In più, Pechino, che prima comprava auto di brand esteri, occidentali o orientali che fossero, si è messa in testa di esportare i propri mezzi realizzati con risorse spropositate che li hanno resi uguali, o migliori, della concorrenza. Vedendo l’aria che tira, tutte le case automobilistiche globali hanno investito centinaia di miliardi sull’auto senza emissioni ed ora, se non decolla sul serio, il problema è molto più rilevante delle multe che bisognerà pagare all’Unione Europea per non rispettare l’ambizioso rapporto elettriche-termiche stabilito a tavolino con troppa allegria.
In questo scenario alquanto cupo i gloriosi costruttori europei, mentre cercano di gestire le fabbriche in eccesso e l’occupazione esuberante in un mercato con il fiatone, hanno dato energia alla loro creatività e, un po’ in ritardo sulla tabella di marcia, stanno mettendo in strada vetture più adatte alle esigenze degli automobilisti dell’Unione. Veicoli migliori, più efficienti, che consumano meno e, soprattutto, hanno un prezzo inferiore. Non sarà la cura di tutti i mali, ma un contributo dovrebbero darlo, spingendo le vendite elettriche verso percentuali più care a Bruxelles. La svolta era attesa, programmata. Si sa che l’industria automotive ha tempi lunghi affinché i cambiamenti si concretizzano.
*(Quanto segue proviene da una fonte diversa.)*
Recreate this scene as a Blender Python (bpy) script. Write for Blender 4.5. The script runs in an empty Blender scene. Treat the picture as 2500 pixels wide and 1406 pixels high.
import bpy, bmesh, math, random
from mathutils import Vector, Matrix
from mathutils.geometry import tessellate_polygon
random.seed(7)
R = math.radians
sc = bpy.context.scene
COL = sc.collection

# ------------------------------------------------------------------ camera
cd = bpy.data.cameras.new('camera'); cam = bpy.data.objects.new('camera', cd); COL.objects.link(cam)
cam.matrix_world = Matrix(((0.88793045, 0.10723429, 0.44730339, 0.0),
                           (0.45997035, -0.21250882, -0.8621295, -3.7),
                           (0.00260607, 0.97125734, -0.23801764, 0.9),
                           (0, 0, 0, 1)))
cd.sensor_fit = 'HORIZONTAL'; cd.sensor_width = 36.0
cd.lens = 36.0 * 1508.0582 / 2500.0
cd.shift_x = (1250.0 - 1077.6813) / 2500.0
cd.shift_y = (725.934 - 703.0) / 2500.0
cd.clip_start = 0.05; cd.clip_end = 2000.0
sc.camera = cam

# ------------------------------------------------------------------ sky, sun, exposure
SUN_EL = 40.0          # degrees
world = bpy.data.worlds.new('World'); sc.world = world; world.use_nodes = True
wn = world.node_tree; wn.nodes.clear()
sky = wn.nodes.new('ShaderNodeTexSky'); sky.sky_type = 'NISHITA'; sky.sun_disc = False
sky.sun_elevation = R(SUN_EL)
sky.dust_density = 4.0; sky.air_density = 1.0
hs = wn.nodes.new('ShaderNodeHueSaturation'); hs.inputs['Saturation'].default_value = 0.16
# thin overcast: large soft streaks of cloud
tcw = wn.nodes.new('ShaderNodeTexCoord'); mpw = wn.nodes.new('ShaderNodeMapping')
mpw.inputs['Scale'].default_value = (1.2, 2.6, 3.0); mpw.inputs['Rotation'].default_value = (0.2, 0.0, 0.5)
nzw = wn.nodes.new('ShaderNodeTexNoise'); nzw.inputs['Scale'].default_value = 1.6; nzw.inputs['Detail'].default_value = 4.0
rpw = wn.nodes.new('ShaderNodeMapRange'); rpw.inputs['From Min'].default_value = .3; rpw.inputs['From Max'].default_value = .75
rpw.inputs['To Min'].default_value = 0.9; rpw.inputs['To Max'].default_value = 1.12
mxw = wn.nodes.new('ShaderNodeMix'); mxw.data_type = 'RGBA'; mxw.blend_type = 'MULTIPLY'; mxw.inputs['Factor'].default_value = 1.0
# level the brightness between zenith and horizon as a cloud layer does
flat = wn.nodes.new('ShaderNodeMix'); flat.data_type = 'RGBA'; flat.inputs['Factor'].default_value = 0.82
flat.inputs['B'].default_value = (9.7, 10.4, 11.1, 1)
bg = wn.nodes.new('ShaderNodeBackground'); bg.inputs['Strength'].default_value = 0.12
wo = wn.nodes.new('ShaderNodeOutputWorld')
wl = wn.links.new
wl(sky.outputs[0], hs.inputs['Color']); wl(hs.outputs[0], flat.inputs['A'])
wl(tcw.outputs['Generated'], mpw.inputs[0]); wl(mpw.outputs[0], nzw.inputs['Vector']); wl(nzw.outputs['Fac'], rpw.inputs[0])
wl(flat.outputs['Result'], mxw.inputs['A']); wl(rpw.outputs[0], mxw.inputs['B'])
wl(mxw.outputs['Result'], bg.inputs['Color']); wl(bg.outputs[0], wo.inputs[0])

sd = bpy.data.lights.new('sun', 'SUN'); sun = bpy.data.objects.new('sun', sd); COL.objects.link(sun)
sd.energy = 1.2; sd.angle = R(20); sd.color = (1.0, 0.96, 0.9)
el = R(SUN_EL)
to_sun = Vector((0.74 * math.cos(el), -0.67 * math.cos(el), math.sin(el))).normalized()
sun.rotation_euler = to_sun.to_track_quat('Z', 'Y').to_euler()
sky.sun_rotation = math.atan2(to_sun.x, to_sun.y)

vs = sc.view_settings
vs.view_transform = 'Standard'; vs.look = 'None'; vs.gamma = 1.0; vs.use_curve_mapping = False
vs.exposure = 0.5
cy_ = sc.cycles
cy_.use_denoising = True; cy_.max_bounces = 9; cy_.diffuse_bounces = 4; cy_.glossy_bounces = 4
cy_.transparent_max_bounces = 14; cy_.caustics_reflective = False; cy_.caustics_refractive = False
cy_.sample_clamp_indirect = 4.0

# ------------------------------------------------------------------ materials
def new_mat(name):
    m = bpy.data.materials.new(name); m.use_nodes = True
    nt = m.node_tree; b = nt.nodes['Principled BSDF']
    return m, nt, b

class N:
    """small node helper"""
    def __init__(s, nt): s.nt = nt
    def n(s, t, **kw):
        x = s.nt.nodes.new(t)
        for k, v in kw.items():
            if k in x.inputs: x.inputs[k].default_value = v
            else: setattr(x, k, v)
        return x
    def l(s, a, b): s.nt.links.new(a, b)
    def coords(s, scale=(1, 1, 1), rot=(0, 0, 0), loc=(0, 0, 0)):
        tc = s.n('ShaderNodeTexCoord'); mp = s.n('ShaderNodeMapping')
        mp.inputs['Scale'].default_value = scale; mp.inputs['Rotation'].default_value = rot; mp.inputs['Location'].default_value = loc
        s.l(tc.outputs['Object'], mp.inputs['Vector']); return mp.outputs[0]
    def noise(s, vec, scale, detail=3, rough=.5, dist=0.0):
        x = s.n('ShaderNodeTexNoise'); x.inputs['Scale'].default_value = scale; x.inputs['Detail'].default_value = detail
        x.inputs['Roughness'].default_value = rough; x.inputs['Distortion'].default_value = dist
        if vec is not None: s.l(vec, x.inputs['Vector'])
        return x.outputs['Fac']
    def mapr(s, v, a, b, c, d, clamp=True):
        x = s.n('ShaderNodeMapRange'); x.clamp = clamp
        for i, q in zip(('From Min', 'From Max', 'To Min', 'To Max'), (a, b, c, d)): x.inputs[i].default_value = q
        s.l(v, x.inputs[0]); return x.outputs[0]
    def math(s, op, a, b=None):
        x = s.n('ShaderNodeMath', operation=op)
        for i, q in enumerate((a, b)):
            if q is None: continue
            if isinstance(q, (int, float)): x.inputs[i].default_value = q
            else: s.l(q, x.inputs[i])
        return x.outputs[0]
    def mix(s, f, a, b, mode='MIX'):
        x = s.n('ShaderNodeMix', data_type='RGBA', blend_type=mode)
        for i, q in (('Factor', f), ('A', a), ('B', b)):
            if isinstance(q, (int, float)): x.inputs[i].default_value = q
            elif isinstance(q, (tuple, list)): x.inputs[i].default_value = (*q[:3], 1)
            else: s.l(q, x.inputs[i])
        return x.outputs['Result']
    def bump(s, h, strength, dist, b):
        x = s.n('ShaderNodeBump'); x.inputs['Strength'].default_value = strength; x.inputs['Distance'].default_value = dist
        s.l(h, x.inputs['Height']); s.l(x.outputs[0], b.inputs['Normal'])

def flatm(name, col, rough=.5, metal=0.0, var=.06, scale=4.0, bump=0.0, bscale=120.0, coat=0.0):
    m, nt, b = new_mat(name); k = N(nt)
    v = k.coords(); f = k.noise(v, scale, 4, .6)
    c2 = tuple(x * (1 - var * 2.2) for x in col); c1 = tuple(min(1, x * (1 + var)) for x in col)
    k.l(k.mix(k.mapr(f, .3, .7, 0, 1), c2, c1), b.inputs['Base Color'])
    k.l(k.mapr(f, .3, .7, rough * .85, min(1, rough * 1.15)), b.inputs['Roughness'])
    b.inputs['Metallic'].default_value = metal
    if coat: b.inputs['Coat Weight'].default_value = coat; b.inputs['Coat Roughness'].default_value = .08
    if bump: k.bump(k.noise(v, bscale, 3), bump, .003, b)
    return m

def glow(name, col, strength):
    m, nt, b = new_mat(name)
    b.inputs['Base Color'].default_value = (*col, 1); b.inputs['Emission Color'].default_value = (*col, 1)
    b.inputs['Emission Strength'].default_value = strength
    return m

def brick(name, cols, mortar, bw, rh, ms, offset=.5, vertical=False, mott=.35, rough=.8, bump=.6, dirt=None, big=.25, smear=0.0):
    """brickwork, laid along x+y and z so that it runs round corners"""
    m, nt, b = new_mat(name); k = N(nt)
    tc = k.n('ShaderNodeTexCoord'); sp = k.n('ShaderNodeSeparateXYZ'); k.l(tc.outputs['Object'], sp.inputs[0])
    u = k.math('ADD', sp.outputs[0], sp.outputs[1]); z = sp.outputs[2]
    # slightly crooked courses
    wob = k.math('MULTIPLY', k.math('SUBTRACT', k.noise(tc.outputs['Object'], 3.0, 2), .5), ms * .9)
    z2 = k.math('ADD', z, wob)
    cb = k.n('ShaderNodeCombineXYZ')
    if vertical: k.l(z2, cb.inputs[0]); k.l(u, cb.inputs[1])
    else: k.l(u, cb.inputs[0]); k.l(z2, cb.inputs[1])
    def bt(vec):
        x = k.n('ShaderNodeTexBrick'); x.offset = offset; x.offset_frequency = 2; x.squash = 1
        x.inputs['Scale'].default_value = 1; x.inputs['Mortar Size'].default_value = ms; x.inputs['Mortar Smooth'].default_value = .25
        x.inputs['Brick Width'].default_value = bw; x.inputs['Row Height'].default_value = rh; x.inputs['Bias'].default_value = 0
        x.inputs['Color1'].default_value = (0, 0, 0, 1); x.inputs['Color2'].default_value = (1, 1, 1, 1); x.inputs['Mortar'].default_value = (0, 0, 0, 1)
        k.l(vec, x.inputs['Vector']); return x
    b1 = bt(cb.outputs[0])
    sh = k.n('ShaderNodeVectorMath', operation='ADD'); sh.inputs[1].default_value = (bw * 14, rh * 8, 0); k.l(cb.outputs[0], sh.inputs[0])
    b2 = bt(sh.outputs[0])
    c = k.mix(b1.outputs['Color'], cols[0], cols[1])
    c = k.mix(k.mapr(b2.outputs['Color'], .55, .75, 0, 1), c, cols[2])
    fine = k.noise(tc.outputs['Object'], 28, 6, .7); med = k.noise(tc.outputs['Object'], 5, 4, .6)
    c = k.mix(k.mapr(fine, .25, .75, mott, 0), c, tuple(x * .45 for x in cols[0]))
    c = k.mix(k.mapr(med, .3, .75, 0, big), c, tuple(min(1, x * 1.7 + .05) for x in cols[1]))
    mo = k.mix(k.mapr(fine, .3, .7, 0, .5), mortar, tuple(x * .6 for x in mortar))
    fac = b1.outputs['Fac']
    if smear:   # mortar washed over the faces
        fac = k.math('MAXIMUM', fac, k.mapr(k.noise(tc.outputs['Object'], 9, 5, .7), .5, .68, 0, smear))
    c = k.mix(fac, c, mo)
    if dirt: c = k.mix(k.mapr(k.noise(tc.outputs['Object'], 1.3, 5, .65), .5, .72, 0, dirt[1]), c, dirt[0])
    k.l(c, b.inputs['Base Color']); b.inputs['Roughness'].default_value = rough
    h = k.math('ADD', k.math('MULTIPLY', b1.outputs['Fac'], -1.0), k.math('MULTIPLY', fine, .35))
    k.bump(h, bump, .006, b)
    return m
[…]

Non dobbiamo dimenticarci che le prime generazioni di vetture a batterie erano molto care, oltre che per la costosa tecnologia innovativa, perché erano tutti modelli di dimensioni importanti e, magari, anche di marchi premium. Ora stanno arrivando le auto di “taglia” europea proposte, sia dai costruttori continentali che prima stavano facendo i compiti, sia dai marchi cinesi che hanno molte frecce al loro arco. L’ondata che arriva ora, proposta sia da Stellantis che da Renault, vede modelli di lunghezza intorno ai quattro metri e dal listino che si spinge sotto i 25 mila euro. Anche il più grande Gruppo europeo, quello Volkswagen di Wolfsburg, che negli ultimi mesi ha una quota del mercato comunitario che si avvicina al 30%, sta preparando il suo ingresso e lo farà con i vari marchi a disposizione.
Ma è già in cottura un’offerta ancora più avanzata che dovrebbe portare i prezzi al di sotto dei 20 euro, quanto, più o meno, costa un’attuale citycar endotermica. Piano piano ci saranno più colonnine e i veicoli avranno un’autonomia più elevata, ma bisogna mettere in conto che, per viaggiare ad emissioni zero, qualche piccolo cambiamento del nostro stile di vita toccherà pure farlo: almeno per questo decennio, infatti, le operazioni di ricarica resteranno più complesse che fare il vecchio pieno di carburante. Un’altra tendenza sta emergendo sempre in Europa.
Visto che la transizione ecologica sarà probabilmente più lenta del previsto, sono stati rispolverati e aggiornati i veicoli termici, magari elettrificati con le diverse tipologie di ibrido: “mild”, “full”, fino ad arrivare al plug-in che, se usato con responsabilità, dà dei grossi benefici in termini di emissioni. Almeno dal punto di vista omologativo che è il parametro con cui dovrebbero essere applicate le salate sanzioni. Certo, perché una ricaricabile svolga le sue funzioni è necessario fare il pieno frequentemente alla batteria, altrimenti si spende solo di più e si porta a spasso peso. Le plug-in potrebbero fare da staffetta fra auto termiche ed elettriche in quanto tolgono l’ansia della ricarica, ma al momento, nonostante i numerosi modelli in listino, non sembrano avere più successo, ne in Italia ne in Europa.